I had to get the equivalent of AAA to come out
to get my car started.
This very taciturn Australian who turned up--
he had to put a new battery in for me-- asked what I did.
I told him I was Roman archaeologist. He thought
about it for a moment and said, what do we need
one of those for.
As a Romanist, I began my research in the Middle East by
focusing exclusively on Roman things, and in particular the
Roman military.
Gradually, you get drawn into looking at other kinds of
sites, the villages, the towns, the road systems. And
once you get out into the desert areas, where you
wouldn't expect to find much at all, they are absolutely
littered with archaeological sites.
And we're now discovering that exactly the same is the case
in Saudi Arabia.
Archaeology was transformed in the 19th century, first of all
with the balloon.
About the same time the other development took place, namely
the camera.
The major breakthrough came with the airplane.
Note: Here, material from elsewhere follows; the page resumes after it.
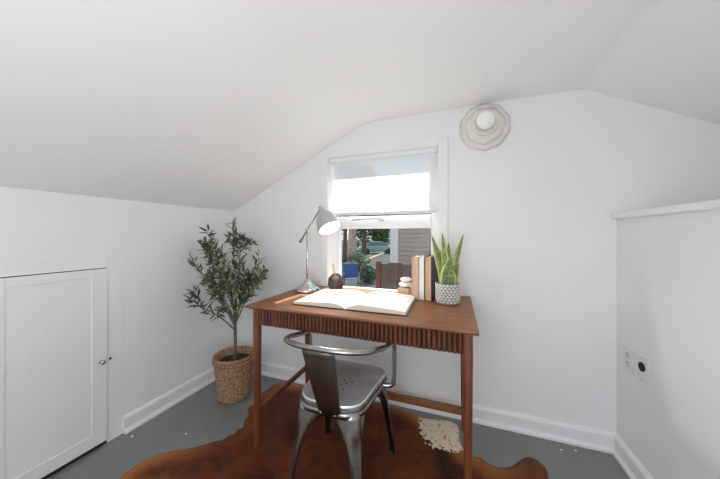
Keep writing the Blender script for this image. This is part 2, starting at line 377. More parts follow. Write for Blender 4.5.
# ---- outlets
def face_plate(name, label, y, kind):
    t = thing(name, label, 'outlet' if kind == 'o' else 'wall socket', (RX, y, .530))
    obj('cover_plate', B(-.006, 0, -.036, .036, -.058, .058), 'plate', t, bevel=.003)
    if kind == 'o':
        for s in (1, -1):
            bm = bmesh.new()
            lathe(bm, [(.017, 0), (.017, .003)], 24); bmesh.ops.rotate(bm, verts=bm.verts[:], cent=(0, 0, 0), matrix=Matrix.Rotation(R(-90), 3, 'Y'))
            o = obj('receptacle', bm, 'plate', t, loc=(-.006, 0, s * .021))
            bm = bmesh.new(); box(bm, -.0008, 0, -.008, -.005, -.002, .009); box(bm, -.0008, 0, .005, .008, -.002, .008); box(bm, -.0008, 0, -.0025, .0025, -.011, -.006)
            obj('slot', bm, 'gap', o, loc=(-.0031, 0, 0))
    else:
        bm = bmesh.new(); lathe(bm, [(.020, 0), (.020, .004), (.016, .004)], 24); bmesh.ops.rotate(bm, verts=bm.verts[:], cent=(0, 0, 0), matrix=Matrix.Rotation(R(-90), 3, 'Y'))
        o = obj('round_opening', bm, 'gap', t, loc=(-.0058, 0, .008)); o['label'] = 'black round opening'
    for s in ((1, -1) if kind != 'o' else (0,)):
        bm = bmesh.new(); lathe(bm, [(.0035, 0), (.0035, .0012), (.002, .0018)], 12); bmesh.ops.rotate(bm, verts=bm.verts[:], cent=(0, 0, 0), matrix=Matrix.Rotation(R(-90), 3, 'Y'))
        obj('screw', bm, 'nickel', t, loc=(-.006, 0, s * .047))
face_plate('power_outlet', 'white two-socket power outlet nearer the corner on the right wall', 1.625, 'o')
face_plate('wall_socket', 'white wall plate with one round black hole, on the right wall', 1.525, 'r')

# ------------------------------------------------------------------ rug
PX = [(100, 500), (117.4, 479), (129, 469), (143, 460), (158, 453.5), (172, 450), (187, 447.4), (202, 444), (216, 440), (223, 438.5), (229, 434.2), (234, 433), (238, 428.5), (243, 426), (244.5, 419), (248.5, 414), (247.8, 407.5),
      (254, 403), (258, 396), (262, 391.5), (268, 388.6), (274, 383.8), (285.8, 381.5), (300, 385), (320, 389.5), (350, 396), (380, 403), (396.7, 406.8), (413, 412), (423, 417), (437, 418.3), (450, 420), (457, 424), (459.5, 431),
      (459, 438), (463, 447), (468, 453), (473.7, 455.5), (481, 457), (487.8, 462), (497, 466), (509, 466), (517, 461.5), (525.6, 456), (534.7, 457.2), (541, 462), (545.5, 466.5), (548, 473), (547, 482), (540, 500), (520, 520)]
pts = [floor_at(*p, z=.008) for p in PX]
pts = [(x, min(y, WY - .034)) for x, y in pts]
pts += [(.12, .62), (.10, .45), (-.02, .33), (-.2, .30), (-.5, .26), (-.8, .30), (-1.0, .42), (-1.12, .6), (-1.2, .75)]
bm = bmesh.new()
cx = sum(p[0] for p in pts) / len(pts); cy = sum(p[1] for p in pts) / len(pts)
el = bm.verts.layers.float.new('edge')
# subdivide outline
out = [(v.x, v.y) for v in smooth_path([(x, y, 0) for x, y in pts + [pts[0]]], 3)][:-1]
from mathutils.geometry import delaunay_2d_cdt
n = len(out); O2 = [Vector(p) for p in out]
def inside(p):
    c = False
    for a_, b_ in zip(O2, O2[1:] + O2[:1]):
        if (a_.y > p.y) != (b_.y > p.y) and p.x < (b_.x - a_.x) * (p.y - a_.y) / (b_.y - a_.y) + a_.x: c = not c
    return c
def edge_dist(p):
    best = 9
    for a_, b_ in zip(O2, O2[1:] + O2[:1]):
        ab = b_ - a_; t_ = max(0, min(1, (p - a_).dot(ab) / max(1e-9, ab.length_squared))); best = min(best, (a_ + ab * t_ - p).length)
    return best
gp = []
for ix in range(-62, 24):
    for iy in range(8, 70):
        p = Vector((ix * .025 + (iy % 2) * .0125, iy * .025))
        if inside(p) and edge_dist(p) > .010: gp.append(p)
vs_, _, fs_, *_r = delaunay_2d_cdt(O2 + gp, [], [list(range(n))], 1, 1e-5)
V = []
for p in vs_:
    dd = edge_dist(p)
    v = bm.verts.new((p.x, p.y, .002 + (.0055 + .0006 * math.sin(p.x * 9 + 1) * math.cos(p.y * 11)) * min(1, dd / .012)))
    v[el] = max(0, .85 - dd / .13) * (.6 + .4 * math.sin(p.x * 7 + p.y * 5 + 1)); V.append(v)
for f in fs_: bm.faces.new([V[q] for q in f])
bmesh.ops.recalc_face_normals(bm, faces=bm.faces[:])
be = [e_ for e_ in bm.edges if len(e_.link_faces) == 1]
ex = bmesh.ops.extrude_edge_only(bm, edges=be)['geom']
for v in ex:
    if isinstance(v, bmesh.types.BMVert): v.co.z = .0005
pc = floor_at(445, 430)
rug = obj('cowhide_rug', bm, cowhide(pc[0] + .01, pc[1] - .0), smooth=True)
tag(rug, 'reddish brown cowhide rug with a pale speckled patch under the desk', 'rug')
# flecks of white paint on the floor
chips = [(132, 436.5, .010), (186, 434, .006), (561, 450, .007), (575.5, 450.8, .006)]
for i, (px, py, s) in enumerate(chips):
    x, y = floor_at(px, py); bm = bmesh.new()
    prism(bm, [(s * (.7 + .5 * random.random()) * math.cos(a), s * .8 * (.6 + .6 * random.random()) * math.sin(a)) for a in [2 * math.pi * q / 7 for q in range(7)]], 'z', 0, .0025)
    o = obj('paint_chip', bm, 'trim', loc=(x, y, 0)); tag(o, ['white paint chip on the grey floor near the cupboard door', 'tiny pale chip on the grey floor between basket and cupboard', 'tiny white chip by the back baseboard, left one right of the desk', 'tiny white chip by the back baseboard, nearest the right corner'][i], 'paint chip')

# ------------------------------------------------------------------ desk
DX0, DX1, DYF, DYB, DT = -1.024, .086, 1.077, 1.690, .760
DC = ((DX0 + DX1) / 2, (DYF + DYB) / 2)
t = thing('writing_desk', 'walnut brown wooden desk with reeded front under the window', 'desk', (DC[0], DC[1], 0))
hx = (DX1 - DX0) / 2; hy = (DYB - DYF) / 2
bm = bmesh.new(); prism(bm, [(-hy, DT - .001), (-hy, DT - .009), (-hy + .02, DT - .022), (hy - .02, DT - .022), (hy, DT - .009), (hy, DT), (-hy + .002, DT)], 'x', -hx, hx)
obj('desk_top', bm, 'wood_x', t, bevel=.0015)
lx0, lx1 = -hx + .020, hx - .020; ly0, ly1 = -hy + .022, hy - .05
def desk_leg(x, y):
    bm = bmesh.new(); h = DT - .022
    P = [(.0185, h), (.0185, h - .12), (.0150, .15), (.0125, .0 if x > 0 and y > 0 else .0082)]
    def ring(r, z):
        return [bm.verts.new((x + a * r, y + b * r, z)) for a, b in ((-1, -.6), (-.6, -1), (.6, -1), (1, -.6), (1, .6), (.6, 1), (-.6, 1), (-1, .6))]
    rs = [ring(r, z) for r, z in P]
    for A_, B_ in zip(rs, rs[1:]):
        for i in range(8): bm.faces.new((A_[i], A_[(i + 1) % 8], B_[(i + 1) % 8], B_[i]))
    bm.faces.new(rs[0]); bm.faces.new(rs[-1][::-1])
    return bm
for x in (lx0 + .0185, lx1 - .0185):
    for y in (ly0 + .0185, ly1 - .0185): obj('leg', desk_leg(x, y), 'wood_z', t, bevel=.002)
az0, az1 = DT - .103, DT - .022
# reeded drawer front
bm = bmesh.new(); a0, a1 = lx0 + .037, lx1 - .037; NR = 50; pr = []
for i in range(NR):
    c0 = a0 + (a1 - a0) * i / NR; pw = (a1 - a0) / NR
    for k in range(7):
        f = k / 6
        pr.append((c0 + pw * (.06 + .88 * f), ly0 + .010 - .009 * math.sin(math.pi * f) ** .6))
    pr.append((c0 + pw * .99, ly0 + .013))
pr += [(a1, ly0 + .026), (a0, ly0 + .026)]
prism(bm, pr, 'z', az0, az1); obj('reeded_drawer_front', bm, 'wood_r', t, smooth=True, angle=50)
obj('side_apron', B(lx0 + .008, lx0 + .028, ly0 + .037, ly1 - .037, az0, az1), 'wood_x', t, bevel=.001)
obj('side_apron', B(lx1 - .028, lx1 - .008, ly0 + .037, ly1 - .037, az0, az1), 'wood_x', t, bevel=.001)
obj('back_apron', B(a0, a1, ly1 - .028, ly1 - .010, az0, az1), 'wood_x', t, bevel=.001)
obj('drawer_bottom', B(a0, a1, ly0 + .026, ly1 - .037, az0 + .006, az0 + .012), 'wood_x', t)
for x in (lx0 + .0185, lx1 - .0185): obj('side_stretcher', B(x - .009, x + .009, ly0 + .032, ly1 - .032, .178, .208), 'wood_z', t, bevel=.003)
obj('back_stretcher', B(a0 - .006, a1 + .006, ly1 - .030, ly1 - .008, .088, .130), 'wood_x', t, bevel=.003)

# ------------------------------------------------------------------ metal chair
t = thing('metal_armchair', 'gunmetal sheet steel armchair pulled up to the desk', 'chair', (-.490, 1.115, .009))
SZ = .440
def rrect(w0, w1, d, r, n=8):
    """rounded trapezoid: front width w0 (far, +y), rear width w1"""
    P = []
    cs = [((w0 / 2 - r * .6), d / 2 - r * .6, r * .6, 0), (-(w0 / 2 - r * .6), d / 2 - r * .6, r * .6, 90), (-(w1 / 2 - r), -d / 2 + r, r, 180), ((w1 / 2 - r), -d / 2 + r, r, 270)]
    for cx_, cy_, rr, a0_ in cs:
        for k in range(n + 1):
            a = R(a0_ + 90 * k / n); P.append((cx_ + rr * math.cos(a), cy_ + rr * math.sin(a)))
    return P
ol = rrect(.340, .29, .35, .085)
bm = bmesh.new()
levels = [(1.0, -.040), (1.005, -.036), (1.0, -.004), (.985, .002), (.965, .002), (.945, -.003), (.90, -.006), (.6, -.009), (.25, -.011)]
rs = [[bm.verts.new((x * s, y * s, SZ + z)) for x, y in ol] for s, z in levels]; m_ = len(ol)
for A_, B_ in zip(rs, rs[1:]):
    for i in range(m_): bm.faces.new((A_[i], A_[(i + 1) % m_], B_[(i + 1) % m_], B_[i]))
bm.faces.new(rs[-1])
for f in bm.faces:
    if f.calc_center_median().z < SZ: f.material_index = 1 if max(v.co.z for v in f.verts) < SZ + .0021 and min(v.co.z for v in f.verts) < SZ - .035 or f.calc_center_median().z < SZ - .012 else 0
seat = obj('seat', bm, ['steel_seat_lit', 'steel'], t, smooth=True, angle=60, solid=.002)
for (x, y) in ((0, 0), (.022, .022), (-.022, .022), (.022, -.022), (-.022, -.022), (0, .044), (0, -.044)):
    bm = bmesh.new(); lathe(bm, [(.0035, 0), (.0035, .0008)], 10, c=(x + .02, y, SZ - .0095))
    obj('drain_hole', bm, 'black', seat)['label'] = 'black drainage hole punched in the seat'
bm = bmesh.new()
ra = [[bm.verts.new((x * s, y * s, SZ + z)) for x, y in ol] for s, z in ((1.002, -.022), (1.035, -.026), (1.045, -.034), (1.03, -.046), (1.0, -.048))]
for A_, B_ in zip(ra, ra[1:]):
    for i in range(m_): bm.faces.new((A_[i], A_[(i + 1) % m_], B_[(i + 1) % m_], B_[i]))
obj('seat_rim', bm, 'steel', t, smooth=True, solid=.002)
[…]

And then helicopters begin to come into use towards the end
of the second world war.
And they start to be used for archaeological
purposes after it.
As soon as you get up a few hundred feet, it all comes
into focus.
You can suddenly see the shape of what it is you've been
looking at.
It is so exciting that we're constantly sort of nudging
each other to look, there's another one over there.
And there's another one beyond that.
But if you look beyond Jordan, you find that none of its
neighbors allows aerial archaeology of the
kind that we do.
Very often we'd find we were following archaeological sites
one after another across the desert.
And we'd suddenly be told we're getting too close to the
border with Saudi Arabia now.
We can't go any closer.
We could see the sites continue right up to the
border, and presumably beyond it.
But we weren't allowed to fly there.
But we can now, to some extent at least, look over the border
into Saudi Arabia.
Google Earth allows us to do that now.
The process by which we can use Google Earth to study
landscapes in Saudi Arabia--
we zoom in on the area and then slowly scroll from the
top down to the bottom, move across 400 meters, and move
your way back north again, reach the top, move 400 meters
and down, much the way that the pilots would
do back in the 1920s.
Now I'm in a much more privileged position, that I
can sit here in my office and search Saudi Arabia.
It's such exciting work, looking at areas that nobody's
been to before, that I'm scouting landscapes that
nobody has studied before.
Even for people who are not working in archaeology, I'm
sure that curiosity drives them.
It's wanting to explain and understand what it is that
you're looking at and why things are the way they are.